Одного за другим ни с того ни с сего играет хулиганов, хамов и проходимцев. После большой литературы берется за литературу рангом ниже. Все фильмы и роли пересыпаны улыбочками, насмешками, штучками, шуточками – но взгляд не высокомерный, а именно сопричастный. Это, мол, наше, ваше, мое… Может, баловство, забава? Или в забавной оболочке что-то таится? И можно вычленить серьезное зерно из насмешливой шелухи? Не вычленяется – уж очень крепко спаяно.
Начнем с актерских работ.
Что за актер Никита Михалков?
Сказать, что это хороший или даже отличный актер, – значит не сказать ничего. Проводник («Вокзал для двоих»), Борис («Портрет жены художника»), Директор («Инспектор ГАИ»), Официант («Родня»), Режиссер («Полеты во сне и наяву») – характеры самые разные. Ему явно неинтересно изображать внешние свойства и приметы, сыграть «тип» официанта, директора станции техобслуживания, проводника и т. д. Он играет способ жизни. Стиль жизни. А стиль жизни может быть одним – и у режиссера, и у официанта… Михалков концентрирует в одном данном лице всю близлежащую жизнь, и мы отлично понимаем, какая жизнь сделала такого человека.

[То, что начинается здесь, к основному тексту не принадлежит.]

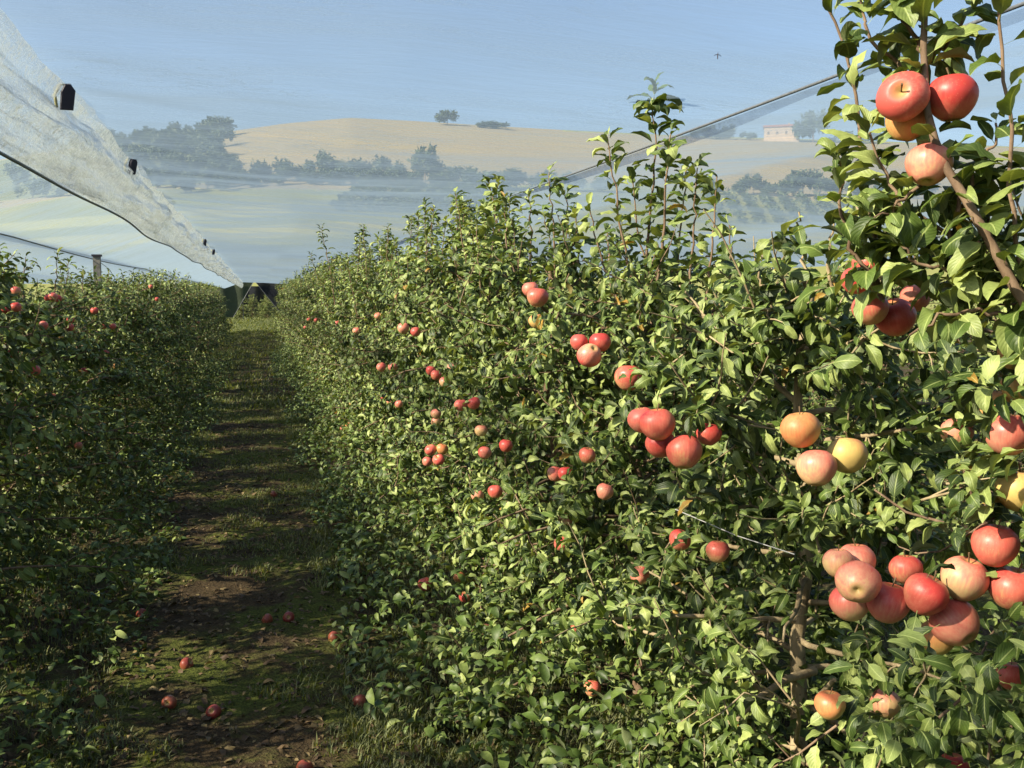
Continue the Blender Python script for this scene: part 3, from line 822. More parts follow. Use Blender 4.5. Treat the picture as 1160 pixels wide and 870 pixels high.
# nearest tree: thick branch leaning in from the right with the topmost apples
y = 1.25; T = Tree(np.random.default_rng(100)); T.build_body(H=1.72, wx=0.60, wy=0.78, nsc=38, spacing=0.0125, size=0.058)
pth = local([(1300, 520), (1215, 410), (1160, 345), (1122, 275), (1090, 218), (1064, 178), (1050, 125), (1046, 60), (1048, 0), (1053, -70), (1060, -150)], np.linspace(1.62, 1.79, 11), XR, y)
pth[0] = [0.0, 0.0, 1.05]
p2 = resample(pth, 26); T.wood.tube(p2, np.linspace(0.0125, 0.004, 26), 10)
T.leaf_along(p2[8:], 0.0095, 0.084, upright=True, tint=0.10)
for pts, dd, sp, sz in [
   ([(1160, 330), (1152, 230), (1143, 130), (1136, 60), (1128, -10), (1120, -60)], 1.68, 0.030, 0.085),
   ([(1010, 330), (985, 250), (978, 180), (970, 110), (958, 50), (940, 10), (930, -30)], 1.90, 0.026, 0.082),
   ([(1040, 300), (1022, 230), (1000, 190), (985, 150)], 1.80, 0.022, 0.078),
   ([(1085, 240), (1100, 200), (1120, 170), (1128, 140)], 1.74, 0.026, 0.078),
   ([(1070, 190), (1040, 215), (1005, 240), (985, 245)], 1.76, 0.024, 0.078),
   ([(1120, 330), (1090, 310), (1050, 300), (1020, 280)], 1.75, 0.022, 0.076),
   ([(1150, 360), (1110, 350), (1060, 360), (1030, 380)], 1.72, 0.022, 0.076),
   ([(1046, 60), (1020, 20), (1000, -20)], 1.78, 0.024, 0.080),
   ([(1048, 70), (1080, 40), (1100, 10)], 1.78, 0.028, 0.080),
   ([(1046, 100), (1010, 70), (985, 40), (975, 0)], 1.80, 0.026, 0.078),
   ([(1000, 330), (965, 290), (952, 230), (950, 180)], 1.86, 0.02, 0.082), ([(1085, 330), (1075, 260), (1095, 225), (1130, 200)], 1.8, 0.022, 0.084),
   ([(1000, 340), (990, 290), (1010, 250), (1030, 225)], 1.88, 0.022, 0.082), ([(1150, 300), (1120, 260), (1105, 215)], 1.82, 0.022, 0.082)]:
    T.upright(local(pts, dd, XR, y), sz * 1.0, 0.0045, sp * (0.7 if pts[0] == (1160, 330) else 0.42), 0.12)
add_tree(XR, y, T, T_HI, M_LEAF, M_BARK, R_LAB[0], G_R, True,
         skyline([(-500, -900), (882, -900), (884, 330), (925, 250), (930, -900), (3000, -900)]))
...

Когда на вокзал, где повстречаются излюбленные искусством двое, подкатит поезд и высунется физиономия, на коей аршинными буквами написано: так-так, что здесь можно урвать, отхватить, зацепить, успеть? – тогда вдруг всему рязановскому фильму сообщается нешуточная значимость. Проводник Андрей, этот победоносный холуй, вырос в антагониста главного героя Платона и противопоставляет ему не какие-то там убеждения или, не дай бог, идеи, а зад, обтянутый джинсой, бицепсы и чемодан чарджуйских дынь…
Детище вокзала, склочной и случайной людской свалки, он и король вокзала, и душа вокзала!
Он успевает и преуспевает. Затаскивая официантку Веру на пять минут в купе, проборматывает обоснования предстоящей собачьей свадьбы: вся жизнь «такая», и мы должны быть «такими», не отставать.
А что за поступь! С многопудовыми чемоданами, семимильными шагами, со сказочной легкостью идет Проводник, артистически ступает, не ведая преград и не зная соперников. Что ему жалкий Платон? Что ему Вера? Это его поезд, и это его дорога.
Легкие непринужденные манеры, свободная ироническая скороговорочка – Михалков и не думает «перевоплощаться». Виртуозно демонстрируя этого обнаглевшего лакея, никак и нигде специально он не указывает на отъединение и отстраненность от него.
В Проводнике удачно сконцентрировано все то, что мы найдем и в прочих ролях этого периода, но порою это сказано актером либо слишком бегло и легкомысленно, либо разведено водичкой неопределенной психологической сложности.